The Exigent Duality
Sony PSP - 20:38 CST, 1/08/07 (Sniper)
I've been hearing so many people state their boundless love for their Nintendo DS that I thought it time to articulate feelings for the handheld of my choice, the Sony PSP.

As far back as 1996 you could make these observations: the Nintendo 64 had an analog stick, the PC could render Quake with 32-bit color and OpenGL, 3DO developers had 650 megabytes of space to utilize, and Sony's large, beautiful Trinitron CRTs provided the most gorgeous pictures ever to grace a display screen. Meanwhile, handheld video game systems shared more in common with calculators than video game systems.
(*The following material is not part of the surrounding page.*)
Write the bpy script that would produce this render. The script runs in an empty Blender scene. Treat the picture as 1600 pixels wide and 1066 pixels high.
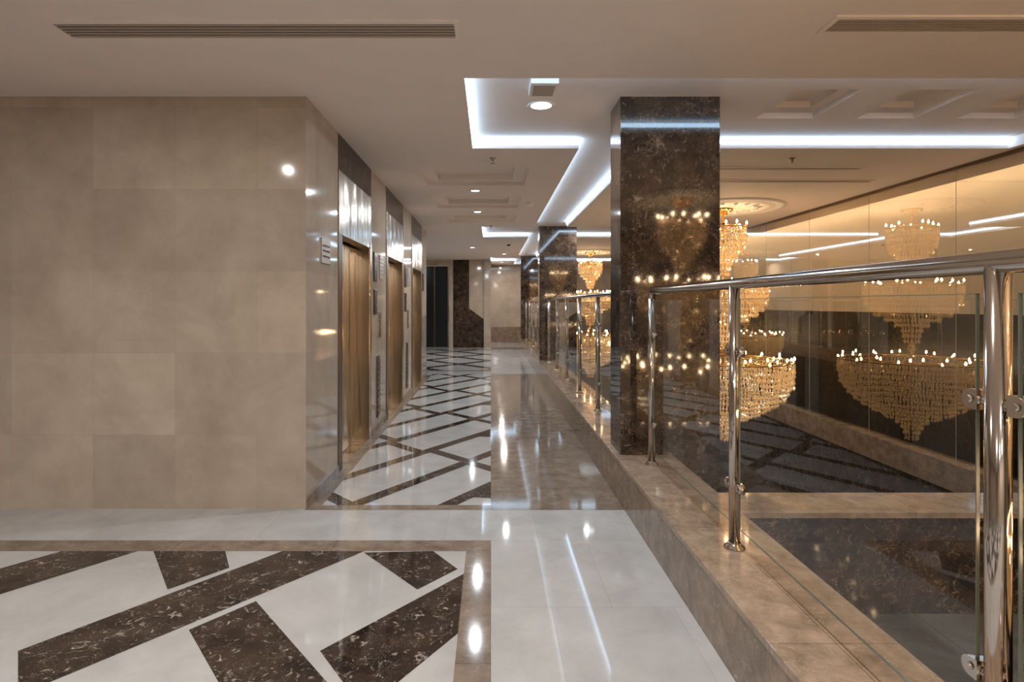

About the time the Neo Geo Pocket Color came out in 1999, a certain malcontent gamer (which was me, btw) had a vision. He recalls telling his father, "Someone should make a cd-based handheld. Imagine, it could do Redbook cd audio, games could have voice acting, have high resolution textures! Then imagine if it had stereo speakers and this huge screen. Oh! Oh! And they could give it an analog stick! Wouldn't that be unbelievable?" His excitement grew further as he exclaimed, "And what if it had a 3d accelerator! I would buy something like that in a single heart beat!"

I held onto this dream, this image of the absolutely perfect handheld for years. I held on this dream until, in 2004, Sony unveiled their new handheld to the world; it was everything I had ever envisioned! It supported a cd format that could hold 1.8 gig worth of data, it had an analog stick, a powerful GPU, a gigantic 16:9 display, stereo speakers, and even 802.11b! Not only that, but it was, bar-none, the sexiest piece of electronics I had ever seen, and have yet seen to this day.

I have spent hundreds of hours already with Sony's masterpiece in my hands. It debuted with a great port of my favorite 3d platformer of all time, Ape Escape, featured an unbelievable adaptation of the amazing Winning Eleven franchise, and introduced me to digital crack in the form of Metal Gear Acid, a combination of Metal Gear, Magic the Gathering, and Pathway to Glory. And now, I can't seem to pry myself away from the likes of Valkyrie Profile: Lenneth, Loco Roco, and Metal Gear Portable Ops.

I don't doubt that the Nintendo DS is a fun device. But in my estimation, its Fisher Price appearance and primitive N-Gage style visuals will never live up to my dream-came-reality, the Sony PSP. Perhaps no other handheld ever will.